Written request: Pick out all lines in the listing holding the string "Blender" and copy them.

Records to use:
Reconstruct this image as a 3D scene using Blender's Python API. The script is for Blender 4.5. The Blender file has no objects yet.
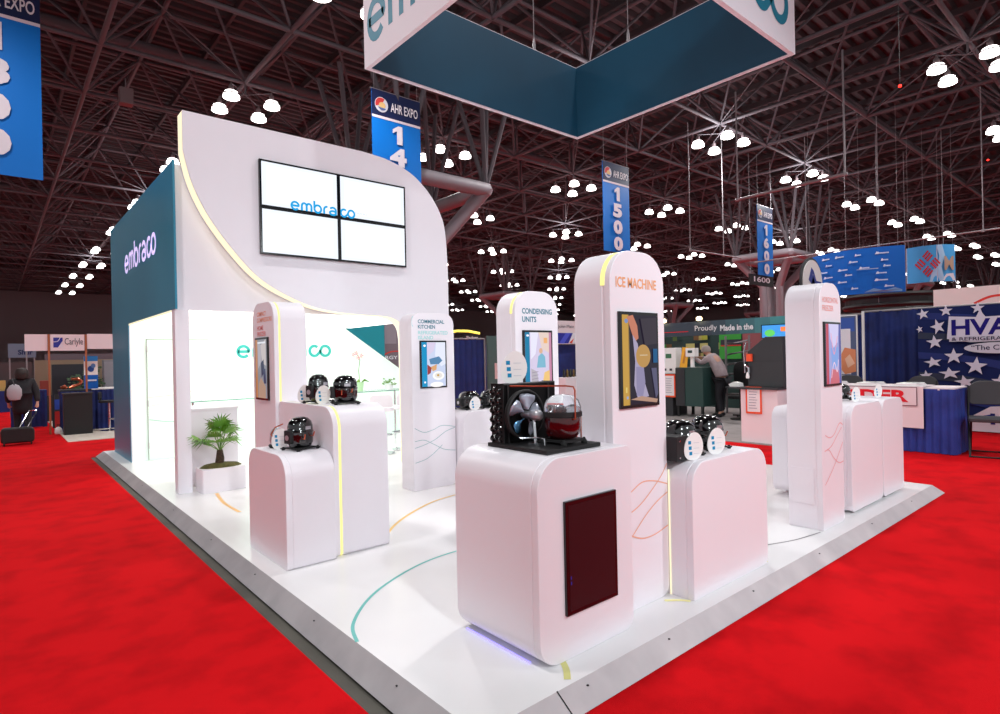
import bpy, math, random
from mathutils import Vector, Matrix
random.seed(7)
PI = math.pi
S = bpy.context.scene
COL = S.collection

# ------------------------------------------------------------------ helpers
def lin(c):
    r = []
    for v in c[:3]:
        v = v / 255.0
        r.append(v / 12.92 if v <= 0.04045 else ((v + 0.055) / 1.055) ** 2.4)
    return tuple(r)

def tag(o, label=None, cat=None, group=None, kind=None):
    if label: o['label'] = label
    if cat: o['category'] = cat
    if group: o['group'] = group
    if kind: o['kind'] = kind
    return o

def thing(name, label, cat, loc=(0, 0, 0), group=None, rz=0):
    o = bpy.data.objects.new(name, None); COL.objects.link(o)
    o.empty_display_size = .1
    o.location = loc; o.rotation_euler = (0, 0, rz)
    return tag(o, label, cat, group)

def wloc(o):
    v = Vector((0, 0, 0))
    while o is not None:
        v += Vector(o.location); o = o.parent
    return v

def copy_tree(o, parent=None):
    c = o.copy(); COL.objects.link(c)
    if parent is not None: c.parent = parent
    for ch in list(o.children):
        copy_tree(ch, c)
    return c

def dup(o, loc, rz=None, label=None, group=None, scale=None):
    c = copy_tree(o)
    c.location = loc
    if rz is not None: c.rotation_euler = (0, 0, rz)
    if scale: c.scale = (scale,) * 3
    if label: c['label'] = label
    if group: c['group'] = group
    return c

class MB:
    def __init__(self):
        self.v = []; self.f = []; self.c = []; self.m = []; self.cur = (1, 1, 1); self.mi = 0
    def add(self, vs, fs, col=None):
        n = len(self.v); self.v += [tuple(p) for p in vs]
        for f in fs:
            self.f.append([i + n for i in f]); self.c.append(col or self.cur); self.m.append(self.mi)
        return self
    def box(self, a, b, col=None):
        x0, y0, z0 = a; x1, y1, z1 = b
        vs = [(x0, y0, z0), (x1, y0, z0), (x1, y1, z0), (x0, y1, z0), (x0, y0, z1), (x1, y0, z1), (x1, y1, z1), (x0, y1, z1)]
        return self.add(vs, [(0, 3, 2, 1), (4, 5, 6, 7), (0, 1, 5, 4), (1, 2, 6, 5), (2, 3, 7, 6), (3, 0, 4, 7)], col)
    def prism(self, pts, fn, d0, d1, col=None):
        """pts: 2-D outline, fn(u,v,d)->3-D"""
        n = len(pts)
        vs = [fn(u, v, d0) for u, v in pts] + [fn(u, v, d1) for u, v in pts]
        fs = [tuple(range(n))[::-1], tuple(range(n, 2 * n))] + [(i, (i + 1) % n, n + (i + 1) % n, n + i) for i in range(n)]
        return self.add(vs, fs, col)
    def tube(self, path, r, n=8, col=None, cap=True):
        P = [Vector(p) for p in path]; vs = []; fs = []
        up = None
        for i, p in enumerate(P):
            if i == 0: t = P[1] - P[0]
            elif i == len(P) - 1: t = P[-1] - P[-2]
            else: t = (P[i + 1] - P[i]).normalized() + (P[i] - P[i - 1]).normalized()
            if t.length < 1e-9: t = Vector((0, 0, 1))
            t.normalize()
            if up is None:
                up = Vector((0, 0, 1)) if abs(t.z) < .9 else Vector((1, 0, 0))
            a = t.cross(up)
            if a.length < 1e-4: a = t.cross(Vector((0, 1, 0)))
            a.normalize(); b = a.cross(t).normalized(); up = b
            rr = r[i] if isinstance(r, (list, tuple)) else r
            for k in range(n):
                q = 2 * PI * k / n
                vs.append(p + a * (rr * math.cos(q)) + b * (rr * math.sin(q)))
        for i in range(len(P) - 1):
            for k in range(n):
                k2 = (k + 1) % n
                fs.append((i * n + k, i * n + k2, (i + 1) * n + k2, (i + 1) * n + k))
        if cap:
            fs.append(tuple(range(n))[::-1]); fs.append(tuple(range((len(P) - 1) * n, len(P) * n)))
        return self.add(vs, fs, col)
    def lathe(self, prof, c=(0, 0, 0), n=24, sx=1, sy=1, axis='z', col=None):
        vs = []; fs = []
        for (r, h) in prof:
            for k in range(n):
                q = 2 * PI * k / n
                x, y = r * math.cos(q) * sx, r * math.sin(q) * sy
                if axis == 'z': vs.append((c[0] + x, c[1] + y, c[2] + h))
                elif axis == 'y': vs.append((c[0] + x, c[1] + h, c[2] + y))
                else: vs.append((c[0] + h, c[1] + x, c[2] + y))
        for i in range(len(prof) - 1):
            for k in range(n):
                k2 = (k + 1) % n
                fs.append((i * n + k, i * n + k2, (i + 1) * n + k2, (i + 1) * n + k))
        if prof[0][0] > 1e-5: fs.append(tuple(range(n))[::-1])
        if prof[-1][0] > 1e-5: fs.append(tuple(range((len(prof) - 1) * n, len(prof) * n)))
        return self.add(vs, fs, col)
    def build(self, name, mat, parent=None, smooth=False, bevel=0, world=True, origin=None):
        if parent is not None:
            off = wloc(parent) if world else Vector((0, 0, 0))
        elif origin is not None: off = Vector(origin)
        else:
            xs = [p[0] for p in self.v]; ys = [p[1] for p in self.v]; zs = [p[2] for p in self.v]
            off = Vector(((min(xs) + max(xs)) / 2, (min(ys) + max(ys)) / 2, min(zs)))
        me = bpy.data.meshes.new(name)
        me.from_pydata([tuple(Vector(p) - off) for p in self.v], [], self.f)
        mats = mat if isinstance(mat, (list, tuple)) else [mat]
        for m in mats: me.materials.append(m)
        if len(mats) > 1: me.polygons.foreach_set('material_index', self.m)
        if any(c != (1, 1, 1) for c in self.c):
            at = me.color_attributes.new('Col', 'FLOAT_COLOR', 'CORNER')
            i = 0
            for pi, p in enumerate(me.polygons):
                c = self.c[pi]
                for _ in range(p.loop_total):
                    at.data[i].color = (c[0], c[1], c[2], 1); i += 1
        if smooth:
            me.polygons.foreach_set('use_smooth', [True] * len(me.polygons))
            if smooth != 'all':
                me.validate(); me.update()
                try: me.set_sharp_from_angle(angle=math.radians(smooth if smooth is not True else 38))
                except Exception: pass
        me.update()
        o = bpy.data.objects.new(name, me); COL.objects.link(o)
        if parent is not None: o.parent = parent
        else: o.location = off
        if bevel:
            b = o.modifiers.new('bevel', 'BEVEL'); b.width = bevel; b.segments = 2; b.limit_method = 'ANGLE'; b.angle_limit = math.radians(50)
        return o

def struct(name, mb, mat, **k):
    o = mb.build(name, mat, **k); o['kind'] = 'structure'; return o

# ------------------------------------------------------------------ materials
def nodes(name):
    m = bpy.data.materials.new(name); m.use_nodes = True
    nt = m.node_tree; return m, nt, nt.nodes['Principled BSDF']

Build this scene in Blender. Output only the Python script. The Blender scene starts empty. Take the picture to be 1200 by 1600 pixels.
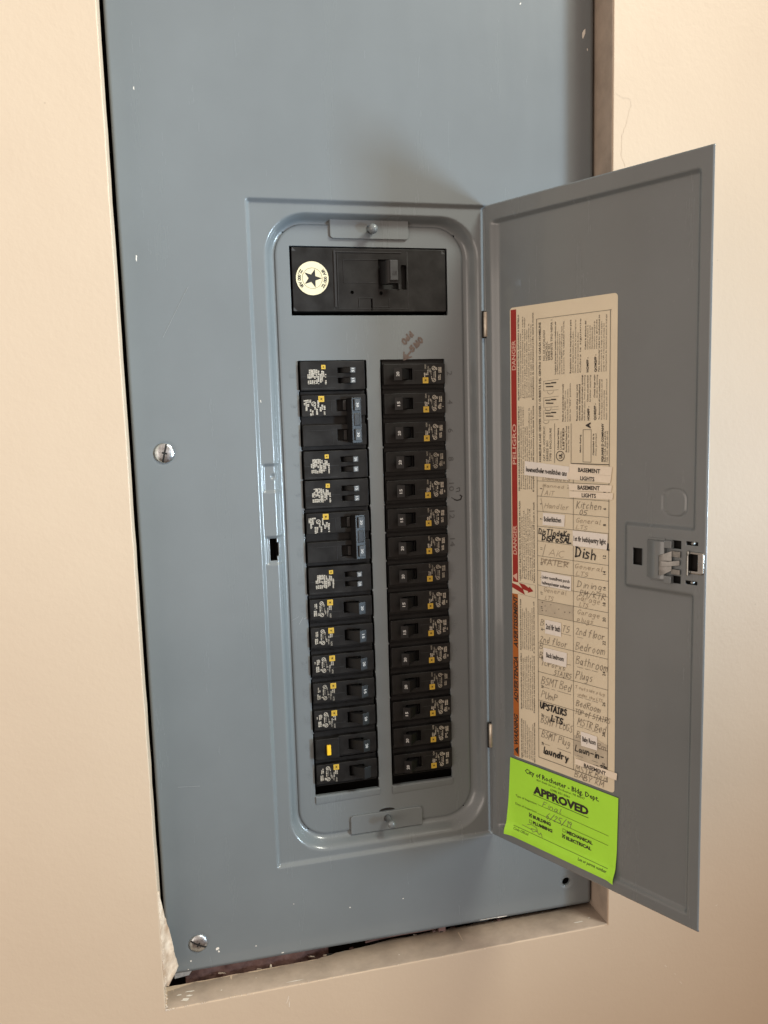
import bpy, bmesh, math, random
from math import sin, cos, pi, radians
from mathutils import Vector, Matrix
from mathutils.geometry import tessellate_polygon
random.seed(7)
SC = bpy.context.scene
COL = SC.collection
K = 0.001                                   # everything below is written in millimetres

# ------------------------------------------------------------------ camera, light, exposure
cam_d = bpy.data.cameras.new("camera")
cam = bpy.data.objects.new("camera", cam_d)
COL.objects.link(cam)
SC.camera = cam
cam_d.sensor_fit = 'VERTICAL'
cam_d.sensor_height = 36.0
cam_d.lens = 28.453
cam_d.clip_start = 0.01
cam_d.clip_end = 50
yaw, pit, rol = radians(13.5275), radians(-7.1550), radians(-1.65144)
fw = Vector((sin(yaw)*cos(pit), cos(yaw)*cos(pit), sin(pit)))
rt = Vector((cos(yaw), -sin(yaw), 0))
up = rt.cross(fw)
rt2 = cos(rol)*rt + sin(rol)*up
up2 = -sin(rol)*rt + cos(rol)*up
mw = Matrix((rt2, up2, -fw)).transposed().to_4x4()
mw.translation = Vector((-0.09431, -0.67454, -0.04323))
cam.matrix_world = mw

SC.view_settings.view_transform = 'Standard'
SC.view_settings.look = 'None'
SC.view_settings.exposure = 0.0
SC.view_settings.gamma = 1.0
world = bpy.data.worlds.new("World")
SC.world = world
world.use_nodes = True
world.node_tree.nodes['Background'].inputs[0].default_value = (1.0, 0.79, 0.66, 1)
world.node_tree.nodes['Background'].inputs[1].default_value = 0.66

def area(name, loc, target, w, h, power, color, spread=180):
    d = bpy.data.lights.new(name, 'AREA')
    d.shape = 'RECTANGLE'; d.size = w; d.size_y = h
    d.energy = power; d.color = color; d.spread = radians(spread)
    o = bpy.data.objects.new(name, d); COL.objects.link(o)
    o.location = loc
    o.rotation_euler = (Vector(target) - Vector(loc)).to_track_quat('-Z', 'Y').to_euler()
    return o
area("upper_lamp", (1.34, -1.25, 1.72), (-0.20, 0, 0.10), 0.62, 0.62, 6.0, (1.0, 0.99, 0.86), 52)
area("window_daylight", (1.62, -1.40, -0.32), (-0.42, 0, 0.16), 0.26, 0.36, 4.5, (0.64, 0.83, 1.0), 50)
area("room_fill", (-1.60, -1.45, -0.20), (0.15, 0, -0.15), 1.3, 1.3, 12.0, (1.0, 0.87, 0.76))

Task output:
Reconstruct this image as a 3D scene using Blender's Python API. The script is for Blender 4.5. The Blender file has no objects yet.
Build this scene in Blender. Output only the Python script. The Blender scene starts empty. Take the picture to be 1200 by 1600 pixels.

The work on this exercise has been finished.